## STATED TASK
Print the data exactly as it is given, please.

## GIVEN MATERIAL
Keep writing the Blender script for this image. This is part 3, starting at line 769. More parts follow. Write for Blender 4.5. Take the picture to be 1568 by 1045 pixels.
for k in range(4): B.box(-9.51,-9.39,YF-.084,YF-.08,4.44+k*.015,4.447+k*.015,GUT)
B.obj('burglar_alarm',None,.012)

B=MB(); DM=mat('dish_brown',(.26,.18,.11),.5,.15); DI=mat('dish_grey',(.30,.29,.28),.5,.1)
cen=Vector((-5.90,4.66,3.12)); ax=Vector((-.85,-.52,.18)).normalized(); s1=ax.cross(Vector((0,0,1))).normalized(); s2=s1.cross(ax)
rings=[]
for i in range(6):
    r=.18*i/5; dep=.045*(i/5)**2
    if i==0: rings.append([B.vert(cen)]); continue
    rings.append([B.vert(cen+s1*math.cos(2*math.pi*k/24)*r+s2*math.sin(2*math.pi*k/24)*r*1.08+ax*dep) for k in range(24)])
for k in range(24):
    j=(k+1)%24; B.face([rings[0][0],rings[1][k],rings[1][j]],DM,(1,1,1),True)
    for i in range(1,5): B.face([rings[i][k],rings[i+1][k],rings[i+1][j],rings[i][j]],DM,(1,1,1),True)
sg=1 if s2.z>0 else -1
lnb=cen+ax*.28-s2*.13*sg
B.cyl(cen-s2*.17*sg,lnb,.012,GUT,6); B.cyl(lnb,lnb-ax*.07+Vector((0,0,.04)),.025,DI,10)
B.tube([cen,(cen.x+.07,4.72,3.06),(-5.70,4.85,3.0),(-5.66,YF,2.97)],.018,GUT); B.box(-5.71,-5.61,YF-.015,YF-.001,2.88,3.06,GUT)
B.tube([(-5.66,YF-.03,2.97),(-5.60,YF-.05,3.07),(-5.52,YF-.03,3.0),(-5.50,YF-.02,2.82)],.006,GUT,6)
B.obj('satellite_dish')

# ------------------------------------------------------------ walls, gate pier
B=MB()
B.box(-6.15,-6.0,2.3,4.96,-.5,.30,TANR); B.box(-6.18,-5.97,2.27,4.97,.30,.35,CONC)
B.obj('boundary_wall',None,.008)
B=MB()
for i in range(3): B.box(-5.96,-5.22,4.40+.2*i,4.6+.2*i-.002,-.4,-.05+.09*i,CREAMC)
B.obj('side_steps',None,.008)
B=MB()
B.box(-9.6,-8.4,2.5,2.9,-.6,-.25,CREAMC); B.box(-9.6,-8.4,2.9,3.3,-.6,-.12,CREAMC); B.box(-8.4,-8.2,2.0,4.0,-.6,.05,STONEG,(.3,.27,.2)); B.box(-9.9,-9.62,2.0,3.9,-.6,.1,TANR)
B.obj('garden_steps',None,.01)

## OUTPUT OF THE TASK
Keep writing the Blender script for this image. This is part 3, starting at line 769. More parts follow. Write for Blender 4.5. Take the picture to be 1568 by 1045 pixels.
for k in range(4): B.box(-9.51,-9.39,YF-.084,YF-.08,4.44+k*.015,4.447+k*.015,GUT)
B.obj('burglar_alarm',None,.012)

B=MB(); DM=mat('dish_brown',(.26,.18,.11),.5,.15); DI=mat('dish_grey',(.30,.29,.28),.5,.1)
cen=Vector((-5.90,4.66,3.12)); ax=Vector((-.85,-.52,.18)).normalized(); s1=ax.cross(Vector((0,0,1))).normalized(); s2=s1.cross(ax)
rings=[]
for i in range(6):
    r=.18*i/5; dep=.045*(i/5)**2
    if i==0: rings.append([B.vert(cen)]); continue
    rings.append([B.vert(cen+s1*math.cos(2*math.pi*k/24)*r+s2*math.sin(2*math.pi*k/24)*r*1.08+ax*dep) for k in range(24)])
for k in range(24):
    j=(k+1)%24; B.face([rings[0][0],rings[1][k],rings[1][j]],DM,(1,1,1),True)
    for i in range(1,5): B.face([rings[i][k],rings[i+1][k],rings[i+1][j],rings[i][j]],DM,(1,1,1),True)
sg=1 if s2.z>0 else -1
lnb=cen+ax*.28-s2*.13*sg
B.cyl(cen-s2*.17*sg,lnb,.012,GUT,6); B.cyl(lnb,lnb-ax*.07+Vector((0,0,.04)),.025,DI,10)
B.tube([cen,(cen.x+.07,4.72,3.06),(-5.70,4.85,3.0),(-5.66,YF,2.97)],.018,GUT); B.box(-5.71,-5.61,YF-.015,YF-.001,2.88,3.06,GUT)
B.tube([(-5.66,YF-.03,2.97),(-5.60,YF-.05,3.07),(-5.52,YF-.03,3.0),(-5.50,YF-.02,2.82)],.006,GUT,6)
B.obj('satellite_dish')

# ------------------------------------------------------------ walls, gate pier
B=MB()
B.box(-6.15,-6.0,2.3,4.96,-.5,.30,TANR); B.box(-6.18,-5.97,2.27,4.97,.30,.35,CONC)
B.obj('boundary_wall',None,.008)
B=MB()
for i in range(3): B.box(-5.96,-5.22,4.40+.2*i,4.6+.2*i-.002,-.4,-.05+.09*i,CREAMC)
B.obj('side_steps',None,.008)
B=MB()
B.box(-9.6,-8.4,2.5,2.9,-.6,-.25,CREAMC); B.box(-9.6,-8.4,2.9,3.3,-.6,-.12,CREAMC); B.box(-8.4,-8.2,2.0,4.0,-.6,.05,STONEG,(.3,.27,.2)); B.box(-9.9,-9.62,2.0,3.9,-.6,.1,TANR)
B.obj('garden_steps',None,.01)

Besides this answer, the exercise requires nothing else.